[Stored data entries]

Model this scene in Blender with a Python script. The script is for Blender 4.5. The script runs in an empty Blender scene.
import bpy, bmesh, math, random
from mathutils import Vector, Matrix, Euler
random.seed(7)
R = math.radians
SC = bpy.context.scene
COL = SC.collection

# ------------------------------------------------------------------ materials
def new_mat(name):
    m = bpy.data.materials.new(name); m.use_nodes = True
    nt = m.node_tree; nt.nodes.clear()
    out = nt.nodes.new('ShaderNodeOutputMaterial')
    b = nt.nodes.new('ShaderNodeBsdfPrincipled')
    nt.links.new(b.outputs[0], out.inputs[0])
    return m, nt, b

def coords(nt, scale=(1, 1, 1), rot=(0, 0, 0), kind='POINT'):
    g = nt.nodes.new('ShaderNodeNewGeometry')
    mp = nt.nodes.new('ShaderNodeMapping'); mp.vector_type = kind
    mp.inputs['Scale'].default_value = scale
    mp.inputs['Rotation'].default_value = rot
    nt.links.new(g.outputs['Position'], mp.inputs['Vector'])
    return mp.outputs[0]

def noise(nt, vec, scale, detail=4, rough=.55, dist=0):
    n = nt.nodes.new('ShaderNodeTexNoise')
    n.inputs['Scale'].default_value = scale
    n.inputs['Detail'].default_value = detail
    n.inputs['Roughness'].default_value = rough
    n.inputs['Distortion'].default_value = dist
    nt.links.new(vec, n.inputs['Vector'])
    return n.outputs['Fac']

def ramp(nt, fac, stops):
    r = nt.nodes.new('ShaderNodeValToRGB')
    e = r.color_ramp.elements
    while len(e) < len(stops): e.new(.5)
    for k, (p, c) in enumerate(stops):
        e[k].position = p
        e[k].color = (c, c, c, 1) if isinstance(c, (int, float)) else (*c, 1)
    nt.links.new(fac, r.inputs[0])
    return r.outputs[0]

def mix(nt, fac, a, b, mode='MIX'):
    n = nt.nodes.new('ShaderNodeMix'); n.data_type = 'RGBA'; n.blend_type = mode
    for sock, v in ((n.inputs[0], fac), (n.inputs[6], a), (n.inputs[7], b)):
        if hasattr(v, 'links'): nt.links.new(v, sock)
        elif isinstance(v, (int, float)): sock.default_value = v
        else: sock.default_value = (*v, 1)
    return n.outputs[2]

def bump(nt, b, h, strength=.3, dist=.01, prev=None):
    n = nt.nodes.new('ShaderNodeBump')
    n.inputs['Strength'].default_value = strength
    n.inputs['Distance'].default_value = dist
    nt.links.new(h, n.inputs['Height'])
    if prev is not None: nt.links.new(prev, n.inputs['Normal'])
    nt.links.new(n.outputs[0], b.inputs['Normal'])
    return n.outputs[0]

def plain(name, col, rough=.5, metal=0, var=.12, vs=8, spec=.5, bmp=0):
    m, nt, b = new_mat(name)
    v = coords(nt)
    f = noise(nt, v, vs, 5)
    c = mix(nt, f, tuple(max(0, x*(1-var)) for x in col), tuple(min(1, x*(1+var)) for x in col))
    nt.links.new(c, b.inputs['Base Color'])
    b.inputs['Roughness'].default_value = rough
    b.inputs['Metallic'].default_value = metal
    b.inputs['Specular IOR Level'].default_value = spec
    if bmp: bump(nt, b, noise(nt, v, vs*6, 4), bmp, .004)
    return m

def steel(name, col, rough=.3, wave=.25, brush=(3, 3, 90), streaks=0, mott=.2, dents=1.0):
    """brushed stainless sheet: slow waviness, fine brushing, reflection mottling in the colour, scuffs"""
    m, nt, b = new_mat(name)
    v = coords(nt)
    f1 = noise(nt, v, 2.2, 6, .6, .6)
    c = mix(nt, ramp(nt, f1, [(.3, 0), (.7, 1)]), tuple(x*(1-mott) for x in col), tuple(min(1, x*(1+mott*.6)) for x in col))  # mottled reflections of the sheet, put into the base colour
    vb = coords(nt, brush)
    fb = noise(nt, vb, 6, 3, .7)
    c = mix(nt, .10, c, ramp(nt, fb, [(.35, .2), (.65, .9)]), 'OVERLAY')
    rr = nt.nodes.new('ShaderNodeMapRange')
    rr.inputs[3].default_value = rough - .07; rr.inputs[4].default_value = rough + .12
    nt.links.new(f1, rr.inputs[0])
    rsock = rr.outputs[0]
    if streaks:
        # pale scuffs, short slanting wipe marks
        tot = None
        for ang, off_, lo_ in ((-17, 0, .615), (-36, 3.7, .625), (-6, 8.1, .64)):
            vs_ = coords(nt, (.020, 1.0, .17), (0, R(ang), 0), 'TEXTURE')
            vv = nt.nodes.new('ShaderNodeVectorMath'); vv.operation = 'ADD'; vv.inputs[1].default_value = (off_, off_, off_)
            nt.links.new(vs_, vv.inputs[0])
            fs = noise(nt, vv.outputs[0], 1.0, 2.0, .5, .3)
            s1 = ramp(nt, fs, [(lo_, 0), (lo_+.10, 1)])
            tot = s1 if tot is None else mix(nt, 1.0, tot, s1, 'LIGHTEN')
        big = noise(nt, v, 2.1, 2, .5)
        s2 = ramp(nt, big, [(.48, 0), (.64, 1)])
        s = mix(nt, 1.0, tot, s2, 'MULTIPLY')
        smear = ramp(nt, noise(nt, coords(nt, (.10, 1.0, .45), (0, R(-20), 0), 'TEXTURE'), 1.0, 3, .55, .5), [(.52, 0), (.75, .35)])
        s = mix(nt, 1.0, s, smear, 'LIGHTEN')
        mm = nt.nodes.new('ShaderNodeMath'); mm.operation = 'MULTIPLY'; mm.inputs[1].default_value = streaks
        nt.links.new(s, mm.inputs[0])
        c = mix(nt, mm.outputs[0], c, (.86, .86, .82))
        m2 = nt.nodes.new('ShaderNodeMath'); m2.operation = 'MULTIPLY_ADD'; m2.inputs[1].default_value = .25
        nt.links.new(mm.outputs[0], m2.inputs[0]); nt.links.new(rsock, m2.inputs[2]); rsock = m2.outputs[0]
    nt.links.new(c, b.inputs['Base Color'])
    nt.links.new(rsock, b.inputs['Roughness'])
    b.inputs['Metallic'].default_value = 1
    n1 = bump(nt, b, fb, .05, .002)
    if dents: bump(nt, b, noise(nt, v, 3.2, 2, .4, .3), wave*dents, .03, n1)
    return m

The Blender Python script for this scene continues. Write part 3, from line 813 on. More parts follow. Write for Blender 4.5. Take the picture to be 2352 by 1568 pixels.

# GOAL:
All of the data needs to be printed once more, exactly.

# PROBLEM SOLUTION:
Model this scene in Blender with a Python script. The script is for Blender 4.5. The script runs in an empty Blender scene.
import bpy, bmesh, math, random
from mathutils import Vector, Matrix, Euler
random.seed(7)
R = math.radians
SC = bpy.context.scene
COL = SC.collection

# ------------------------------------------------------------------ materials
def new_mat(name):
    m = bpy.data.materials.new(name); m.use_nodes = True
    nt = m.node_tree; nt.nodes.clear()
    out = nt.nodes.new('ShaderNodeOutputMaterial')
    b = nt.nodes.new('ShaderNodeBsdfPrincipled')
    nt.links.new(b.outputs[0], out.inputs[0])
    return m, nt, b

def coords(nt, scale=(1, 1, 1), rot=(0, 0, 0), kind='POINT'):
    g = nt.nodes.new('ShaderNodeNewGeometry')
    mp = nt.nodes.new('ShaderNodeMapping'); mp.vector_type = kind
    mp.inputs['Scale'].default_value = scale
    mp.inputs['Rotation'].default_value = rot
    nt.links.new(g.outputs['Position'], mp.inputs['Vector'])
    return mp.outputs[0]

def noise(nt, vec, scale, detail=4, rough=.55, dist=0):
    n = nt.nodes.new('ShaderNodeTexNoise')
    n.inputs['Scale'].default_value = scale
    n.inputs['Detail'].default_value = detail
    n.inputs['Roughness'].default_value = rough
    n.inputs['Distortion'].default_value = dist
    nt.links.new(vec, n.inputs['Vector'])
    return n.outputs['Fac']

def ramp(nt, fac, stops):
    r = nt.nodes.new('ShaderNodeValToRGB')
    e = r.color_ramp.elements
    while len(e) < len(stops): e.new(.5)
    for k, (p, c) in enumerate(stops):
        e[k].position = p
        e[k].color = (c, c, c, 1) if isinstance(c, (int, float)) else (*c, 1)
    nt.links.new(fac, r.inputs[0])
    return r.outputs[0]

def mix(nt, fac, a, b, mode='MIX'):
    n = nt.nodes.new('ShaderNodeMix'); n.data_type = 'RGBA'; n.blend_type = mode
    for sock, v in ((n.inputs[0], fac), (n.inputs[6], a), (n.inputs[7], b)):
        if hasattr(v, 'links'): nt.links.new(v, sock)
        elif isinstance(v, (int, float)): sock.default_value = v
        else: sock.default_value = (*v, 1)
    return n.outputs[2]

def bump(nt, b, h, strength=.3, dist=.01, prev=None):
    n = nt.nodes.new('ShaderNodeBump')
    n.inputs['Strength'].default_value = strength
    n.inputs['Distance'].default_value = dist
    nt.links.new(h, n.inputs['Height'])
    if prev is not None: nt.links.new(prev, n.inputs['Normal'])
    nt.links.new(n.outputs[0], b.inputs['Normal'])
    return n.outputs[0]

def plain(name, col, rough=.5, metal=0, var=.12, vs=8, spec=.5, bmp=0):
    m, nt, b = new_mat(name)
    v = coords(nt)
    f = noise(nt, v, vs, 5)
    c = mix(nt, f, tuple(max(0, x*(1-var)) for x in col), tuple(min(1, x*(1+var)) for x in col))
    nt.links.new(c, b.inputs['Base Color'])
    b.inputs['Roughness'].default_value = rough
    b.inputs['Metallic'].default_value = metal
    b.inputs['Specular IOR Level'].default_value = spec
    if bmp: bump(nt, b, noise(nt, v, vs*6, 4), bmp, .004)
    return m

def steel(name, col, rough=.3, wave=.25, brush=(3, 3, 90), streaks=0, mott=.2, dents=1.0):
    """brushed stainless sheet: slow waviness, fine brushing, reflection mottling in the colour, scuffs"""
    m, nt, b = new_mat(name)
    v = coords(nt)
    f1 = noise(nt, v, 2.2, 6, .6, .6)
    c = mix(nt, ramp(nt, f1, [(.3, 0), (.7, 1)]), tuple(x*(1-mott) for x in col), tuple(min(1, x*(1+mott*.6)) for x in col))  # mottled reflections of the sheet, put into the base colour
    vb = coords(nt, brush)
    fb = noise(nt, vb, 6, 3, .7)
    c = mix(nt, .10, c, ramp(nt, fb, [(.35, .2), (.65, .9)]), 'OVERLAY')
    rr = nt.nodes.new('ShaderNodeMapRange')
    rr.inputs[3].default_value = rough - .07; rr.inputs[4].default_value = rough + .12
    nt.links.new(f1, rr.inputs[0])
    rsock = rr.outputs[0]
    if streaks:
        # pale scuffs, short slanting wipe marks
        tot = None
        for ang, off_, lo_ in ((-17, 0, .615), (-36, 3.7, .625), (-6, 8.1, .64)):
            vs_ = coords(nt, (.020, 1.0, .17), (0, R(ang), 0), 'TEXTURE')
            vv = nt.nodes.new('ShaderNodeVectorMath'); vv.operation = 'ADD'; vv.inputs[1].default_value = (off_, off_, off_)
            nt.links.new(vs_, vv.inputs[0])
            fs = noise(nt, vv.outputs[0], 1.0, 2.0, .5, .3)
            s1 = ramp(nt, fs, [(lo_, 0), (lo_+.10, 1)])
            tot = s1 if tot is None else mix(nt, 1.0, tot, s1, 'LIGHTEN')
        big = noise(nt, v, 2.1, 2, .5)
        s2 = ramp(nt, big, [(.48, 0), (.64, 1)])
        s = mix(nt, 1.0, tot, s2, 'MULTIPLY')
        smear = ramp(nt, noise(nt, coords(nt, (.10, 1.0, .45), (0, R(-20), 0), 'TEXTURE'), 1.0, 3, .55, .5), [(.52, 0), (.75, .35)])
        s = mix(nt, 1.0, s, smear, 'LIGHTEN')
        mm = nt.nodes.new('ShaderNodeMath'); mm.operation = 'MULTIPLY'; mm.inputs[1].default_value = streaks
        nt.links.new(s, mm.inputs[0])
        c = mix(nt, mm.outputs[0], c, (.86, .86, .82))
        m2 = nt.nodes.new('ShaderNodeMath'); m2.operation = 'MULTIPLY_ADD'; m2.inputs[1].default_value = .25
        nt.links.new(mm.outputs[0], m2.inputs[0]); nt.links.new(rsock, m2.inputs[2]); rsock = m2.outputs[0]
    nt.links.new(c, b.inputs['Base Color'])
    nt.links.new(rsock, b.inputs['Roughness'])
    b.inputs['Metallic'].default_value = 1
    n1 = bump(nt, b, fb, .05, .002)
    if dents: bump(nt, b, noise(nt, v, 3.2, 2, .4, .3), wave*dents, .03, n1)
    return m

The Blender Python script for this scene continues. Write part 3, from line 813 on. More parts follow. Write for Blender 4.5. Take the picture to be 2352 by 1568 pixels.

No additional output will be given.